A month before he was slated to begin teaching a course as a visiting professor at Princeton earlier this year, French journalist Philippe Lançon was seriously injured during a terrorist attack at the Charlie Hebdo headquarters in Paris.

The satirical magazine had previously published cartoons on the prophet Mohammed, inciting Muslim extremists to murder 12 of Lançon’s colleagues while he lay on the floor, fully conscious.

Lançon, speaking at a packed public discussion with Latin American studies professor and Nobel Prize winner Mario Vargas Llosa last month, said that the right to freedom of speech is a pillar of democratic society that is essential in the battle against terrorism.

The talk, delivered less than a week after the Nov. 13 attacks at a Paris café, theater, and stadium that left 130 people dead. Those attacks also revolved around freedom, Lançon said, as the Islamic State militant group aimed to prevent French citizens from enjoying rights to leisure and entertainment.

“I think there is an absolute existential link between the two moments,” Lançon said.

In response to the argument that cartoonists should not ridicule prophets, Llosa said that we cannot be tempted to fight against terrorism through censorship.

“Irreverence is one of the great conquests of civilization,” Llosa said. “I think it’s practically impossible to write without offending somebody.”
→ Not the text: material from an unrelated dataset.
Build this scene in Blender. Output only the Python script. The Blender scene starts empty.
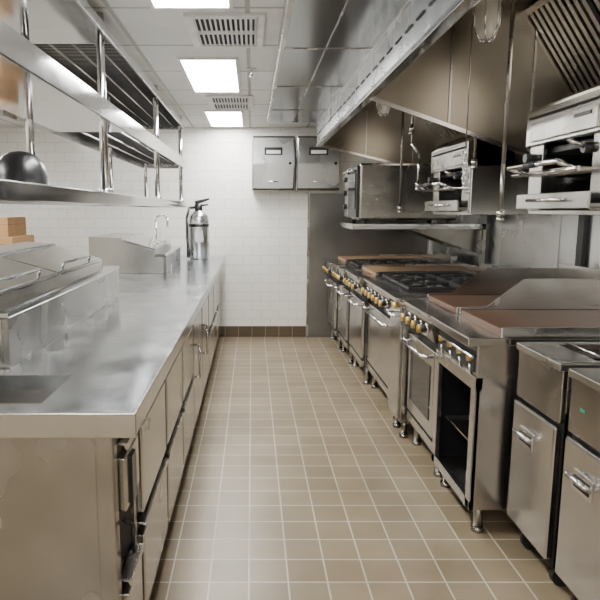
import bpy, bmesh, math, random
from mathutils import Vector, Matrix
random.seed(3)
D = bpy.data
# ------------------------------------------------------------------ materials
def newmat(name):
    m = D.materials.new(name); m.use_nodes = True
    nt = m.node_tree; b = nt.nodes["Principled BSDF"]
    return m, nt, b
def N(nt, t, **kw):
    n = nt.nodes.new(t)
    for k, v in kw.items():
        setattr(n, k, v)
    return n
def pos(nt, scale=(1,1,1), loc=(0,0,0)):
    g = N(nt, "ShaderNodeNewGeometry"); mp = N(nt, "ShaderNodeMapping")
    mp.inputs["Scale"].default_value = scale; mp.inputs["Location"].default_value = loc
    nt.links.new(g.outputs["Position"], mp.inputs["Vector"])
    return mp.outputs["Vector"]
def ramp(nt, src, p0, c0, p1, c1):
    r = N(nt, "ShaderNodeValToRGB"); e = r.color_ramp.elements
    e[0].position = p0; e[0].color = (*c0, 1); e[1].position = p1; e[1].color = (*c1, 1)
    nt.links.new(src, r.inputs["Fac"]); return r.outputs["Color"]
def simple(name, col, rough=.5, metal=0, emis=None, es=0):
    m, nt, b = newmat(name)
    nz = N(nt, "ShaderNodeTexNoise"); nz.inputs["Scale"].default_value = 9
    nt.links.new(pos(nt), nz.inputs["Vector"])
    c = ramp(nt, nz.outputs["Fac"], .3, tuple(x*.88 for x in col), .7, tuple(min(1, x*1.08) for x in col))
    nt.links.new(c, b.inputs["Base Color"])
    b.inputs["Roughness"].default_value = rough; b.inputs["Metallic"].default_value = metal
    if emis:
        b.inputs["Emission Color"].default_value = (*emis, 1); b.inputs["Emission Strength"].default_value = es
    return m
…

After the Charlie Hebdo attack, the magazine’s readership grew from 30,000 to 200,000 people, Lançon said, a form of peaceful resistance that also prevailed after the most recent attacks. Despite government advisories to stay at home, French citizens flocked to cafés and other public spaces to defend their personal rights.

However, Lançon noted that the magazine’s popularity has also led international communities to misinterpret its content and to falsely attribute political messages to the French government.

“Now we are the state, we are France,” Lançon said. “This type of humor is very difficult to export.”

Although the rise of the Islamic State is a global phenomenon, France did not adequately address mounting tension between the government and the Muslim community since the French-Algerian war in the 1960s, Lançon said in a panel discussion with Princeton professors Nov. 20.

“The way we failed created these monsters,” Lançon said, referring to the minority of French Muslims responsible for the terrorist attacks. The French value of laïcité, or secularism in public affairs, also increased tensions between France and the Muslim community by forbidding religious traditions such as wearing veils in public, Lançon said.

It is important to remember that most of the victims of the Islamic State are Muslims, Lançon added, and that a global effort is needed to prevent future attacks.

Lançon is a journalist for the French newspaper Libération and will be teaching a course on literature in the program of Latin American studies at Princeton next semester.